Apa yang dikenang Dewi soal Arief Budiman dari sisi keilmuwanan?
"Tidak mudah memasukkan Arief Budiman dalam kotak, sisi, atau kategori. Dia melihat suatu situasi dengan intelek dan intuisinya"
"Arief adalah seorang intelektual yang paling tidak menonjolkan diri, dan tidak memandang rendah orang lain, meskipun mereka berbeda pandangan.""
"Orang yang segera teringat yang dapat saya bandingkan dengannya ialah Herbert Feith (ilmuwan Australia yang banyak melakukan penelitian mengenai Indonesia)." kata Dewi Anggraini.
Dalam dunia pergerakan mahasiswa Arief dikenal sebagai bagian dari Gerakan 66 yang menentang pemerintahan Soekarno di tahun 1960-an.
Setelah menamatkan pendidikan sarjana dari UI di tahun 1968 dari jurusan psikologi, Arief mendapatkan gelar Doktor dari universitas terkenal di Amerika Serikat Harvard University di bidang sosiologi di tahun 1980.
Sekembalinya dia ke Indonesia, Arief Budiman mengajar di Universitas Satya Wacana, sebelum kemudian sejak tahun 1996 pindah ke University of Melbourne.
Setelah pensiun di tahun 2008, Arief Budiman masih tinggal di Melbourne, dan bolak balik Indonesia-Australia, setelah dia kemudian terkena Parkinson.
Istrinya Leila Ch Budiman juga dikenal luas oleh masyarakat sebagai pengasuh Ruang Konsultasi Psikologi di harian Kompas selama bertahun-tahun.
Ucapan duka dari Jepang
Setelah beredarnya kabar meninggalnya Arief Budiman di media sosial maupun di media massa, ucapan duka bermunculan dari mereka yang mengenalnya.
Di halaman Facebook Ariel Heryanto ratusan orang sudah menyampaikan bela sungkawa.
Salah seorang diantaranya bernama Natsuko Saeki daari Jepang yang menulis "Turut berduka cita.
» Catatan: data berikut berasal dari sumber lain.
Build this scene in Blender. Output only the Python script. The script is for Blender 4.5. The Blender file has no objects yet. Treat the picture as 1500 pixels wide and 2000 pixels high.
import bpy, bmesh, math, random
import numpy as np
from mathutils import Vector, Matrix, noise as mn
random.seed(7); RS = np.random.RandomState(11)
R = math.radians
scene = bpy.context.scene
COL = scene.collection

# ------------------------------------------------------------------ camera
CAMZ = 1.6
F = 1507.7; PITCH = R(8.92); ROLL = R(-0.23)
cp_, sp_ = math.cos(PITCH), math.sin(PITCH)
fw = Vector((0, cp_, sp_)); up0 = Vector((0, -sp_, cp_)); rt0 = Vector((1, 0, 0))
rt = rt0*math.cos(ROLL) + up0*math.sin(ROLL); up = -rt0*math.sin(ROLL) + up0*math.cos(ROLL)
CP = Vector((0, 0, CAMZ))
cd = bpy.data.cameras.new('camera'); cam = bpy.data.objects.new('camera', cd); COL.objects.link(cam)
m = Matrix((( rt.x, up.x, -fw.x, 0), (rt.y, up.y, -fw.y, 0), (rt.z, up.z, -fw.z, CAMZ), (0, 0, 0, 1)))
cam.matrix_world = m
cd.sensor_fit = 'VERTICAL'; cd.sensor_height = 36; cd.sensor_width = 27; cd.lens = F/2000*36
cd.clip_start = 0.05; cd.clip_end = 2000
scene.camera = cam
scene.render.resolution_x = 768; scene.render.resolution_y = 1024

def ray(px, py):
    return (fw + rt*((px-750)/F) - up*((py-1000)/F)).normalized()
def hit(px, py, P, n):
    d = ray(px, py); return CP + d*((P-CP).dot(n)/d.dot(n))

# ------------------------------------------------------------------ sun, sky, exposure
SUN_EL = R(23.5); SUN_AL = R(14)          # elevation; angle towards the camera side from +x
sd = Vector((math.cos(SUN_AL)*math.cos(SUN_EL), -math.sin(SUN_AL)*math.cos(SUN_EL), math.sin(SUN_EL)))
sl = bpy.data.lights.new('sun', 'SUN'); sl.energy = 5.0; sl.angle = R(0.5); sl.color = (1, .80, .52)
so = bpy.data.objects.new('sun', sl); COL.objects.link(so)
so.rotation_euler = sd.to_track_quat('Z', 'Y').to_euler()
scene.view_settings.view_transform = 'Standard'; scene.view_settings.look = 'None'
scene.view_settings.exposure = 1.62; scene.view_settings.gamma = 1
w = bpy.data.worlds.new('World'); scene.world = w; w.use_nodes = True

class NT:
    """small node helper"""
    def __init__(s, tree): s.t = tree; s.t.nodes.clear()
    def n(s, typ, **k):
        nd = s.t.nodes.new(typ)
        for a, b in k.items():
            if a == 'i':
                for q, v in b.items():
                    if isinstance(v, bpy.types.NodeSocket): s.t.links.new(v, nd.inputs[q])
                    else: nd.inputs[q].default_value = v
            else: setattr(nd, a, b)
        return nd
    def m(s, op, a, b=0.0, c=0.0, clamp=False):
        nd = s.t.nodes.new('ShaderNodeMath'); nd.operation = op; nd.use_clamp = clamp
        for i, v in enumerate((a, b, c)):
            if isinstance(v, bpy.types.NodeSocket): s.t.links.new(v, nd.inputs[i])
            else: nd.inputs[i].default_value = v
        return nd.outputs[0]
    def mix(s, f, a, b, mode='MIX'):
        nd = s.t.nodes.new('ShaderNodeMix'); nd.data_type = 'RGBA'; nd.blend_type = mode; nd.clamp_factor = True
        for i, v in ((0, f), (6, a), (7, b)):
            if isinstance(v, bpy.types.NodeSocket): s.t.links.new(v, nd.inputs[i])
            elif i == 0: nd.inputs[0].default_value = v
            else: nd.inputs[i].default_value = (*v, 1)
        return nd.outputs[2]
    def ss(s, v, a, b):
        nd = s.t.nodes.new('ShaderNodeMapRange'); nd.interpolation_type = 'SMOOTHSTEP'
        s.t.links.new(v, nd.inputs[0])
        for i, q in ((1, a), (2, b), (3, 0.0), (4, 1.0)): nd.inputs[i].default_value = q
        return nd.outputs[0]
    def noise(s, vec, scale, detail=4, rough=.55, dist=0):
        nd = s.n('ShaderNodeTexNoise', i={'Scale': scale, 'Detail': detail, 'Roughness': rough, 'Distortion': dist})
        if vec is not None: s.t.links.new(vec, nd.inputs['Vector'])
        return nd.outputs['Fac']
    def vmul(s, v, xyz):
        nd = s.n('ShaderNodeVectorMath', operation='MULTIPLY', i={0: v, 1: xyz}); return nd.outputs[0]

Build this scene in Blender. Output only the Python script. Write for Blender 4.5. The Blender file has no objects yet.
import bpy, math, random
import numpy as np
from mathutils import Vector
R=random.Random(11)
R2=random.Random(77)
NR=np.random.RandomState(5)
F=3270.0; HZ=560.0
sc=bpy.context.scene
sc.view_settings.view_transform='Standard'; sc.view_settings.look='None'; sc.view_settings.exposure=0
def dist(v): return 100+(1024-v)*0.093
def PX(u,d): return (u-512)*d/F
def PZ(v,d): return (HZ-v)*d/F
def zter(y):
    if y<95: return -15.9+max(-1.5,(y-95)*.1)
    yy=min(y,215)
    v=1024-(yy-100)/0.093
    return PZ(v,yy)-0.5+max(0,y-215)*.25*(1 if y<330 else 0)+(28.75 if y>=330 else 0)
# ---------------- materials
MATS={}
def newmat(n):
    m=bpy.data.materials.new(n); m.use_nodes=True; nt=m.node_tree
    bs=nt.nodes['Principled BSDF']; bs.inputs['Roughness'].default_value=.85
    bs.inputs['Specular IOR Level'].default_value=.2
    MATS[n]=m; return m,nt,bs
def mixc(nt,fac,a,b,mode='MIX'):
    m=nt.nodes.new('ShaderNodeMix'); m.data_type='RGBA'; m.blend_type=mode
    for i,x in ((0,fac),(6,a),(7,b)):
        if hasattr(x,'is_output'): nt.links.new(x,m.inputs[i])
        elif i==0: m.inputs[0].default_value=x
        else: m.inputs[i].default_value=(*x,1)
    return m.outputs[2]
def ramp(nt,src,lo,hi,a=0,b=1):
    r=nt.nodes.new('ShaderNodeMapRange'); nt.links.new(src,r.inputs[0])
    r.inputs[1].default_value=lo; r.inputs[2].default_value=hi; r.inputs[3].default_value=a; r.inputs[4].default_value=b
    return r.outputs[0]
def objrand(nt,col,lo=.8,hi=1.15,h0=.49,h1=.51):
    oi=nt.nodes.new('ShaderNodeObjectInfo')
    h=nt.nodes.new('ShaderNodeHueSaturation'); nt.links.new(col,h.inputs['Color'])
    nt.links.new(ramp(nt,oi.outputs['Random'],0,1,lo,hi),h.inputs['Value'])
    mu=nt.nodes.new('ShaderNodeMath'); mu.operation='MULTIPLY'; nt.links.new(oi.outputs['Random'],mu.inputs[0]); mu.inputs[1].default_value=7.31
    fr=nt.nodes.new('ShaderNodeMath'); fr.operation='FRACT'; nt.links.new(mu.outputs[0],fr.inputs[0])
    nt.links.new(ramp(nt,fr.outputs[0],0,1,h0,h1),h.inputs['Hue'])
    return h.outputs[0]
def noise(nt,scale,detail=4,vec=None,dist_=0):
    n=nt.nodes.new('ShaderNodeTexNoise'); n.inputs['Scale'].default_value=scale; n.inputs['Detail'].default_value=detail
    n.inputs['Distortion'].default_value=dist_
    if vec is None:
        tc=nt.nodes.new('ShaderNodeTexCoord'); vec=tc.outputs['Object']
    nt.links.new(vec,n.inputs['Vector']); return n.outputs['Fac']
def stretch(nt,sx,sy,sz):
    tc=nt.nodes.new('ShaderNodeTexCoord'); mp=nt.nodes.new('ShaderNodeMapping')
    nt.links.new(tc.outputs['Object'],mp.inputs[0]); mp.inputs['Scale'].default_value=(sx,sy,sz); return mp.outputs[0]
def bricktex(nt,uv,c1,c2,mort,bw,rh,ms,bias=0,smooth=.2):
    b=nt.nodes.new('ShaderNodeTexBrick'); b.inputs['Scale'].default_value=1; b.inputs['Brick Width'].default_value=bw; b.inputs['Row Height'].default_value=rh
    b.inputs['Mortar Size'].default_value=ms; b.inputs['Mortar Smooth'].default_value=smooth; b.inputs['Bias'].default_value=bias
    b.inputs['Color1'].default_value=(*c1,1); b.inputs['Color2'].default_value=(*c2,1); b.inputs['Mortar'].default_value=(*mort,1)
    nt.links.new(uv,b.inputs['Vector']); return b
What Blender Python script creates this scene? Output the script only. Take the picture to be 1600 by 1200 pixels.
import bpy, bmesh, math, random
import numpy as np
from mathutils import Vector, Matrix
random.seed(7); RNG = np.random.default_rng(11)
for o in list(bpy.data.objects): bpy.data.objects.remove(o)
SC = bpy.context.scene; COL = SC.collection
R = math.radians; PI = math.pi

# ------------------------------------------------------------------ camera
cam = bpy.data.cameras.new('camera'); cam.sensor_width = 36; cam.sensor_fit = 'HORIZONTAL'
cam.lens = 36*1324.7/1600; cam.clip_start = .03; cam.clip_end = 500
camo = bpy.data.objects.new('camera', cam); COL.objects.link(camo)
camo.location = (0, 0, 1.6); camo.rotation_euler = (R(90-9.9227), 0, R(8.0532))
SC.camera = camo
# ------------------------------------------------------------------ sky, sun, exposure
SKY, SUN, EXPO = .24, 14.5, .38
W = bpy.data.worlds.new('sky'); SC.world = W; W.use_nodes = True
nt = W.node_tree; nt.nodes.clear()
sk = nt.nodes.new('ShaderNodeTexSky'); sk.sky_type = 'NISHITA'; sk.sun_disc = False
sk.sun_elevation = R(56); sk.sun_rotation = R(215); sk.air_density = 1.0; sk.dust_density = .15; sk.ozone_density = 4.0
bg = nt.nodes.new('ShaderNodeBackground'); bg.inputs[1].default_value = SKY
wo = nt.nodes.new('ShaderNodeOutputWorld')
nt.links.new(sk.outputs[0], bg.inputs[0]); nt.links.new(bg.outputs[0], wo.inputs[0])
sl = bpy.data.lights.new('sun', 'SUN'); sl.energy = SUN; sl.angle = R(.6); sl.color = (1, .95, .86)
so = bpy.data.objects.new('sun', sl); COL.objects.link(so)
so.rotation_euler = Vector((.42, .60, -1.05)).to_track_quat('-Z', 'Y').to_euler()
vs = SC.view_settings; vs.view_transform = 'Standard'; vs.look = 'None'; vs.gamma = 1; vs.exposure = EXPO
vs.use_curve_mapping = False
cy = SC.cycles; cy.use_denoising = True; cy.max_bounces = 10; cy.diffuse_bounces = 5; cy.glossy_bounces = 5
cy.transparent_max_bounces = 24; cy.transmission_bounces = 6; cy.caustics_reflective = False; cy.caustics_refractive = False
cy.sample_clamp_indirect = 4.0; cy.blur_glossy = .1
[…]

RIP. Beliaulah yang membuat kami di Jepang untuk membangun solidaritas dengan teman-teman aktivis demokratisasi di Indonesia pada akhir 90-an."
Yang lainnya Handry Tim menulis "Indonesia kehilangan partner diskusi yang keras namun lembut pikiran. Selamat jalan, Pak Arief."
Dan aktivis Nug Katjasungkana menulis "Rest in Power, Bung Arief... Dukacita dari Timor-Leste kepada keluarga dan para sahabat yang ditinggalkan."